> [Work to be completed] Copy out the lines of the records below, and only those lines, from the one with "The Blender Python" through the one with "thicket((2.4, 8.6, float(gz(2.4, 8.6))), 8, 'tangle", exactly as they appear.

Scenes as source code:
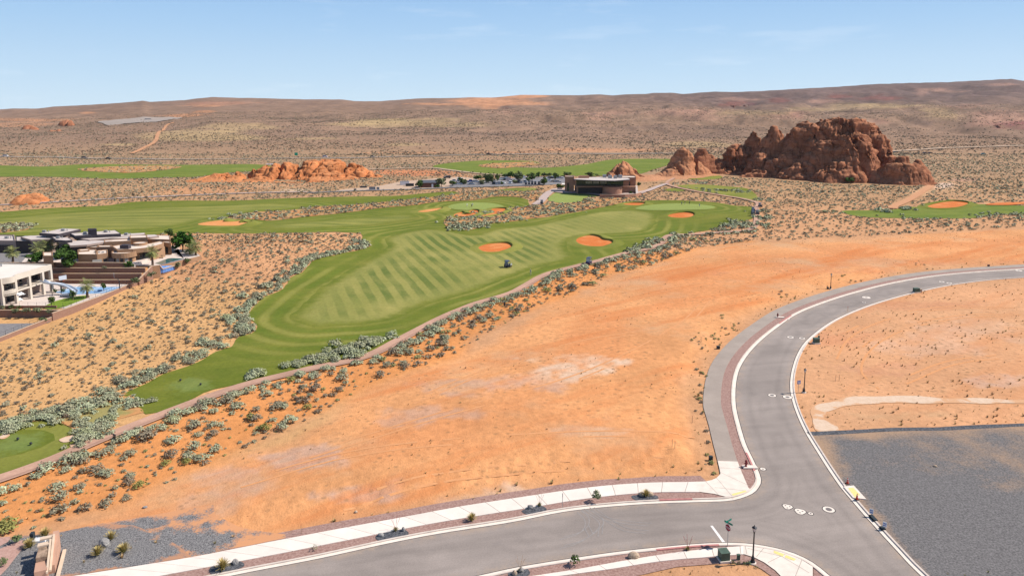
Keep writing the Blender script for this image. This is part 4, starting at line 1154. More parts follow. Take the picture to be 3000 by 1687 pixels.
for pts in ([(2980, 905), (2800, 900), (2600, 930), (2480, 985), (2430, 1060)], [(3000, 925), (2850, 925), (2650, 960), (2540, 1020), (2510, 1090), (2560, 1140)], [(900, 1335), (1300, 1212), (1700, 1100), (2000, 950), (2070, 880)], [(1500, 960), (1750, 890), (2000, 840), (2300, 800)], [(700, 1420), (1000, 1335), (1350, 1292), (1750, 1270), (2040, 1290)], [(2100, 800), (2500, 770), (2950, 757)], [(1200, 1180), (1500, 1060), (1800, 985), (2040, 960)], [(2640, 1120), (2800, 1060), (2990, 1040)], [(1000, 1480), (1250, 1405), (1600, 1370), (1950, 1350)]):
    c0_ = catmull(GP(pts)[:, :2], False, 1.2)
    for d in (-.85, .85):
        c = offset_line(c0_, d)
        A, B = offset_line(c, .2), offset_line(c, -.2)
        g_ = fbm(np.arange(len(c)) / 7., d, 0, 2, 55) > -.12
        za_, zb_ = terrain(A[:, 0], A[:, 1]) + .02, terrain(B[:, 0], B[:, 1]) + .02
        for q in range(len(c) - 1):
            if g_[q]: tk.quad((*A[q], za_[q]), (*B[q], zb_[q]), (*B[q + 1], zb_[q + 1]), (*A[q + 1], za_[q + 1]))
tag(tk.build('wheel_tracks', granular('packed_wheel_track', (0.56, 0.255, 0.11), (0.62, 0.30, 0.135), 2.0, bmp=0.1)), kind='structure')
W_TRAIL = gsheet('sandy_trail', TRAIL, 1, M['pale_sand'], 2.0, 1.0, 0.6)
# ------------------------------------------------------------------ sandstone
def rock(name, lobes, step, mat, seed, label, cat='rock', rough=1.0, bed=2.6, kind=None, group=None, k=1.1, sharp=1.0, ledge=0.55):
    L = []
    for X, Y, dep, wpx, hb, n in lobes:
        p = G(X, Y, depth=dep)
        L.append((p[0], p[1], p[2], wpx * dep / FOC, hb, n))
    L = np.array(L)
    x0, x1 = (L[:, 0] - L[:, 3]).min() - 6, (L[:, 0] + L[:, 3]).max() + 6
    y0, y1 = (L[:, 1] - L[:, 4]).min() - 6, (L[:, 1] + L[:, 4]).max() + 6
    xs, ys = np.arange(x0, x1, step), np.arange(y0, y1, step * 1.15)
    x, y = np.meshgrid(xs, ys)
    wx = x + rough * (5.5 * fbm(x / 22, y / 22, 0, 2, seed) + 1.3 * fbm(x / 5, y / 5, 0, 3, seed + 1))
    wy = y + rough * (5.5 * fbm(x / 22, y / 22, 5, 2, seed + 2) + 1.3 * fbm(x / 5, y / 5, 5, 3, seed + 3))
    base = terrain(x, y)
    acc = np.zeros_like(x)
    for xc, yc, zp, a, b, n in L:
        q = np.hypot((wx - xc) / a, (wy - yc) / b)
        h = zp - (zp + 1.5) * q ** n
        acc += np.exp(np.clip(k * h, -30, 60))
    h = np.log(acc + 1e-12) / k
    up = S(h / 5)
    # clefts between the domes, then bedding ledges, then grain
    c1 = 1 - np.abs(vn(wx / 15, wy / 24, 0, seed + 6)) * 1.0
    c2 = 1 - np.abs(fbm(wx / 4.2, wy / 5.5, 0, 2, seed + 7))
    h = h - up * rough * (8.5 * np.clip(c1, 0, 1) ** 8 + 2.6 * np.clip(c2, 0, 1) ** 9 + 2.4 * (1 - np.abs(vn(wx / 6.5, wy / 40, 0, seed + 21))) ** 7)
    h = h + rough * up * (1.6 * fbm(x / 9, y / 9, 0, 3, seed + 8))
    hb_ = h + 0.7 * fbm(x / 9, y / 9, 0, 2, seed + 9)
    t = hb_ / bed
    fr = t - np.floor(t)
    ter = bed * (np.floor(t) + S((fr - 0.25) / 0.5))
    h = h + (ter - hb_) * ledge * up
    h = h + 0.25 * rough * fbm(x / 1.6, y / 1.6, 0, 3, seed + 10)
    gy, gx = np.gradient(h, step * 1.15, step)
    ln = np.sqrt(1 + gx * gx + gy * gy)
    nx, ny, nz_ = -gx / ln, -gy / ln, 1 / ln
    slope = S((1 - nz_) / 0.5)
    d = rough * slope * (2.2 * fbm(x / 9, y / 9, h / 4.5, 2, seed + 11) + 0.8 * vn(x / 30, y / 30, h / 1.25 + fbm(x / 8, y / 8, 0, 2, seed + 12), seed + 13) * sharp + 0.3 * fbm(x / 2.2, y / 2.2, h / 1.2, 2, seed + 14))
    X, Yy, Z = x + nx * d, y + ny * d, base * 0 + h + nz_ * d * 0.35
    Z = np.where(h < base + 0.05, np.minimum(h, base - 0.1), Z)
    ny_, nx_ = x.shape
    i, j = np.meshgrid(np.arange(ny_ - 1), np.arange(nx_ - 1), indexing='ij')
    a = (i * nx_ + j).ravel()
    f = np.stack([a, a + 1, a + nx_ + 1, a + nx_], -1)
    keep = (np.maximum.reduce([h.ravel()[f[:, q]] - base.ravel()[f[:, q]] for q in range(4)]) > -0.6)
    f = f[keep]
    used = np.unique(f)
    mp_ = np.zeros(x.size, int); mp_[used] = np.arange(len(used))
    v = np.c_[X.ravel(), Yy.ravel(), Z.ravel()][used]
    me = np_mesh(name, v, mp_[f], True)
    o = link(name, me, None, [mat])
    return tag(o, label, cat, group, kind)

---

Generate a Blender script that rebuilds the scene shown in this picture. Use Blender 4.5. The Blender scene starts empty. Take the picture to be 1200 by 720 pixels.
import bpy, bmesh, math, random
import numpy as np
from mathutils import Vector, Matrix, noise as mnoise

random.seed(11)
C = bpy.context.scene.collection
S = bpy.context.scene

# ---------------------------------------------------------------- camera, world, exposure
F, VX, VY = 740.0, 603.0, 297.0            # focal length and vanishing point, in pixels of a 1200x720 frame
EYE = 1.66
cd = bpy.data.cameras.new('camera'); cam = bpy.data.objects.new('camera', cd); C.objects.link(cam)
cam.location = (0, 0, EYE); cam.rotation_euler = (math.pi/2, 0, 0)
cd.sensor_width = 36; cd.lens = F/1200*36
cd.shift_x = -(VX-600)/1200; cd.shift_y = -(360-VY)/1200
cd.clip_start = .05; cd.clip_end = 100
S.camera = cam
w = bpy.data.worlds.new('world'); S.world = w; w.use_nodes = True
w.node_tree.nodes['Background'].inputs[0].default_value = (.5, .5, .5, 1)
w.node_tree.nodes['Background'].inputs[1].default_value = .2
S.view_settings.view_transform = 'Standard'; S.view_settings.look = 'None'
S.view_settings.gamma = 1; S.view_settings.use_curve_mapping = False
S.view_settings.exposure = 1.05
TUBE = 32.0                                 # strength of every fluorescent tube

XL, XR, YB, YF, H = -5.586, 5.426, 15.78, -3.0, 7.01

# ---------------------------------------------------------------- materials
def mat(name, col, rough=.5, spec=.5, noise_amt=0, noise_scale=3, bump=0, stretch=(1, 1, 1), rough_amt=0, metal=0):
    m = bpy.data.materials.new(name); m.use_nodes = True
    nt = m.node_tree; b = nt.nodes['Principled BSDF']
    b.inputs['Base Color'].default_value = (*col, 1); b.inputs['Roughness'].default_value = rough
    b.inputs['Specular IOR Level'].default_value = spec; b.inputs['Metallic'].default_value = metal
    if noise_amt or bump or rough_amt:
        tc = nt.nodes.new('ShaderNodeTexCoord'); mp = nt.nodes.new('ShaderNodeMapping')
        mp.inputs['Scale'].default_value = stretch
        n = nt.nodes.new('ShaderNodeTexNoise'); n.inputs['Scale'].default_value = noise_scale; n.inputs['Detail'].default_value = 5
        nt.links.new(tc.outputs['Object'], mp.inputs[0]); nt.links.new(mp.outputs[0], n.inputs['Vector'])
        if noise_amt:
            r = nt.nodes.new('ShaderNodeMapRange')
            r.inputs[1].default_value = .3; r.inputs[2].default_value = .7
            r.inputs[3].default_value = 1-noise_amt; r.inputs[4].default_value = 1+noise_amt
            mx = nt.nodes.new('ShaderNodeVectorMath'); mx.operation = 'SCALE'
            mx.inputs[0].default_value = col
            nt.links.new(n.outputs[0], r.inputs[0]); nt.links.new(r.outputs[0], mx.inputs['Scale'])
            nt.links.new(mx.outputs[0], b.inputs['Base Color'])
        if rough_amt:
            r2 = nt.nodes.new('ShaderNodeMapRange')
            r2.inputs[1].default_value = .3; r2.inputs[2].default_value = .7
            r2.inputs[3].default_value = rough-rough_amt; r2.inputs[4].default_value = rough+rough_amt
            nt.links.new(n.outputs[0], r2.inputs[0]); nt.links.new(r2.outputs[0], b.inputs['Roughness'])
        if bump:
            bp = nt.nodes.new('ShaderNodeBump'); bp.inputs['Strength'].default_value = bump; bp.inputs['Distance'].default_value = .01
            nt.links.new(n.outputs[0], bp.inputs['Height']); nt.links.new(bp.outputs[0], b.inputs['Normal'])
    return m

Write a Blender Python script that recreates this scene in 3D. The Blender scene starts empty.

...

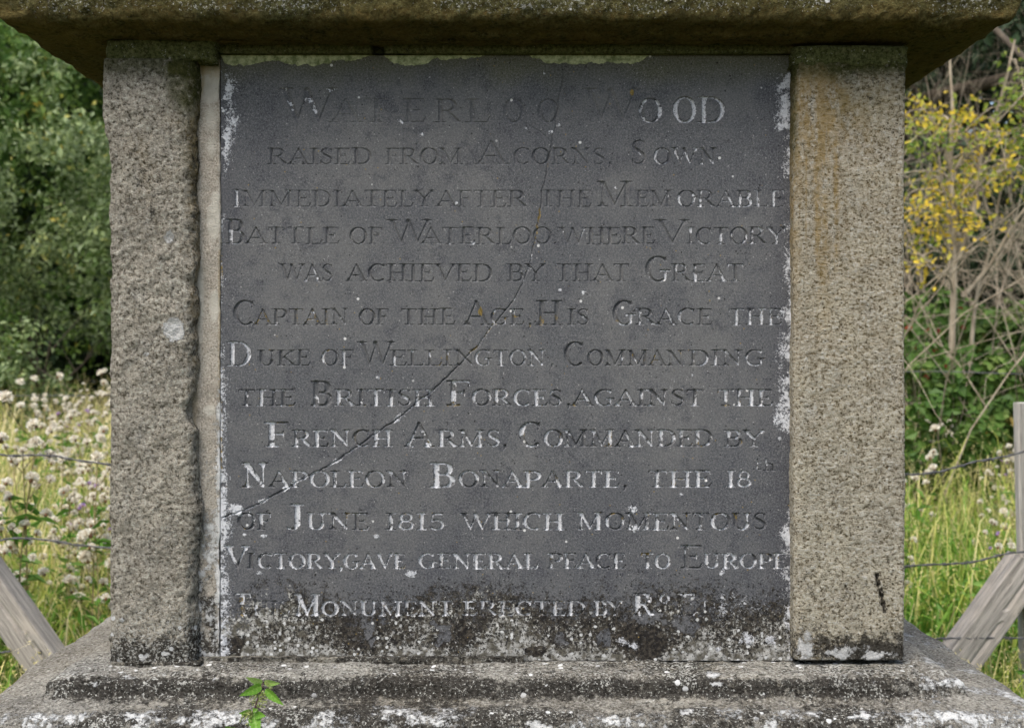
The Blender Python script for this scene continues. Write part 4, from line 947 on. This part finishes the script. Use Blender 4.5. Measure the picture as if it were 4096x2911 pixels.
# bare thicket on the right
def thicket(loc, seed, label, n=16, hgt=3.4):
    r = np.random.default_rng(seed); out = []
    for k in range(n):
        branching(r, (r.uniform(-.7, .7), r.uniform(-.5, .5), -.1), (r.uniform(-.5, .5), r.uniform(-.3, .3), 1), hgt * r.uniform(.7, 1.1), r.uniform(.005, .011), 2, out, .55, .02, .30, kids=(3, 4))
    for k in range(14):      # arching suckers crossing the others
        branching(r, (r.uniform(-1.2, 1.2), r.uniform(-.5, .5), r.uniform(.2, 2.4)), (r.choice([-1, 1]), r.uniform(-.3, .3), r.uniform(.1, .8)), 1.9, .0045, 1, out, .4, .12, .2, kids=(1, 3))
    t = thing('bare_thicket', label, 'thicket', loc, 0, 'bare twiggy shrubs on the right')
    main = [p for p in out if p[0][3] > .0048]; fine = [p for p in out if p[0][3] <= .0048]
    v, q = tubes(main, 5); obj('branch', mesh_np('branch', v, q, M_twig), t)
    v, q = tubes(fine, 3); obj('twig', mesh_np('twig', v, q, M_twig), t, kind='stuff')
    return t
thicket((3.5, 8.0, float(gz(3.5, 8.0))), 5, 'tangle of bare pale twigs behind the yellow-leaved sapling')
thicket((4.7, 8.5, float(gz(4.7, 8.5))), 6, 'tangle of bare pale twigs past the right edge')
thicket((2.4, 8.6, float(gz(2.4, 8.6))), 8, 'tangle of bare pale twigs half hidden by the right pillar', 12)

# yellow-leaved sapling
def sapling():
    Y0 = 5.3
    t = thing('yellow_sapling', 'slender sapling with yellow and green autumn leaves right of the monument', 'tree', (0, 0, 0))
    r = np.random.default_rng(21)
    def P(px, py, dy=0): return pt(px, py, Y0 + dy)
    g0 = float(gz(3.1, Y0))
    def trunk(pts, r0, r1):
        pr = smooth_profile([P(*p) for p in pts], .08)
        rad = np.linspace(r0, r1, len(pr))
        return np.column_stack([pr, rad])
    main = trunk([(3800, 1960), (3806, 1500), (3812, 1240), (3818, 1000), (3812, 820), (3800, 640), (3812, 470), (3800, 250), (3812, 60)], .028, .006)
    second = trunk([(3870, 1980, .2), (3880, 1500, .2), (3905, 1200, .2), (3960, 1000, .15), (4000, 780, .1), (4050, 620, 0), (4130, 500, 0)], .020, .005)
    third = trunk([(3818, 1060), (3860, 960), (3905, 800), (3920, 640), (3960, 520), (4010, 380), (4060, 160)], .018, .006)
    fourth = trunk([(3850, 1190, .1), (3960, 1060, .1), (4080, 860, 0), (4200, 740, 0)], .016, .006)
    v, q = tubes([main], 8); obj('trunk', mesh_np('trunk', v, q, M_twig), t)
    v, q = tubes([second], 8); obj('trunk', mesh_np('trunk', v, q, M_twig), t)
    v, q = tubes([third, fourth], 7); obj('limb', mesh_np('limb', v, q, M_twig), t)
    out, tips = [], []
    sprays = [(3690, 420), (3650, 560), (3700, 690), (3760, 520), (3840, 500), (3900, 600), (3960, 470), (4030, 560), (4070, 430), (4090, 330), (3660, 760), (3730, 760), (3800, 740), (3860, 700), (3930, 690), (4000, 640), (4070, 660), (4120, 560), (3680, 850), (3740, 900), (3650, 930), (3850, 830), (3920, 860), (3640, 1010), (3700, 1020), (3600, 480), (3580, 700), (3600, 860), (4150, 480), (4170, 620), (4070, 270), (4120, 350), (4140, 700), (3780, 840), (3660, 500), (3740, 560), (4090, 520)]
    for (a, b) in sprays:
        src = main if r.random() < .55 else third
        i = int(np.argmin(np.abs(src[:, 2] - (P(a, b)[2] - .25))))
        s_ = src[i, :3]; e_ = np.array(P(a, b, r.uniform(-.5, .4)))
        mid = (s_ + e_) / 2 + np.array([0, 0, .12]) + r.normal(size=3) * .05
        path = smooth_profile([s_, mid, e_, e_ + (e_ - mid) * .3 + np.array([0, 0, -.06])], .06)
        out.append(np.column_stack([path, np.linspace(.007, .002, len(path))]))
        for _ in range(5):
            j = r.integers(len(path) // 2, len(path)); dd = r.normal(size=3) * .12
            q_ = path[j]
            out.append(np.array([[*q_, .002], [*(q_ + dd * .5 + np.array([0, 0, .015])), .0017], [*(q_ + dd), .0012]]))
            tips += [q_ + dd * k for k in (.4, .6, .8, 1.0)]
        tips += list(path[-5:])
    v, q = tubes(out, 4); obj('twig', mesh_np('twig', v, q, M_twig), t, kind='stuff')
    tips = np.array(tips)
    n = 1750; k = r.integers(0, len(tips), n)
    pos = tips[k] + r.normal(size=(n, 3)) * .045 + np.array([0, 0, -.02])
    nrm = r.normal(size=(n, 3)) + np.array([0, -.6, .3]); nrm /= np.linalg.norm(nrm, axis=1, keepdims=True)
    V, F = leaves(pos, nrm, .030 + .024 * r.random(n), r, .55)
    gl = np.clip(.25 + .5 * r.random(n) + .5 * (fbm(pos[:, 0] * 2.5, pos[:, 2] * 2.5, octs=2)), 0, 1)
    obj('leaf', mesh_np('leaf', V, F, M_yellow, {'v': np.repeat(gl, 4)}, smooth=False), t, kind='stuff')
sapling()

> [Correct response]
The Blender Python script for this scene continues. Write part 4, from line 947 on. This part finishes the script. Use Blender 4.5. Measure the picture as if it were 4096x2911 pixels.
# bare thicket on the right
def thicket(loc, seed, label, n=16, hgt=3.4):
    r = np.random.default_rng(seed); out = []
    for k in range(n):
        branching(r, (r.uniform(-.7, .7), r.uniform(-.5, .5), -.1), (r.uniform(-.5, .5), r.uniform(-.3, .3), 1), hgt * r.uniform(.7, 1.1), r.uniform(.005, .011), 2, out, .55, .02, .30, kids=(3, 4))
    for k in range(14):      # arching suckers crossing the others
        branching(r, (r.uniform(-1.2, 1.2), r.uniform(-.5, .5), r.uniform(.2, 2.4)), (r.choice([-1, 1]), r.uniform(-.3, .3), r.uniform(.1, .8)), 1.9, .0045, 1, out, .4, .12, .2, kids=(1, 3))
    t = thing('bare_thicket', label, 'thicket', loc, 0, 'bare twiggy shrubs on the right')
    main = [p for p in out if p[0][3] > .0048]; fine = [p for p in out if p[0][3] <= .0048]
    v, q = tubes(main, 5); obj('branch', mesh_np('branch', v, q, M_twig), t)
    v, q = tubes(fine, 3); obj('twig', mesh_np('twig', v, q, M_twig), t, kind='stuff')
    return t
thicket((3.5, 8.0, float(gz(3.5, 8.0))), 5, 'tangle of bare pale twigs behind the yellow-leaved sapling')
thicket((4.7, 8.5, float(gz(4.7, 8.5))), 6, 'tangle of bare pale twigs past the right edge')
thicket((2.4, 8.6, float(gz(2.4, 8.6))), 8, 'tangle of bare pale twigs half hidden by the right pillar', 12)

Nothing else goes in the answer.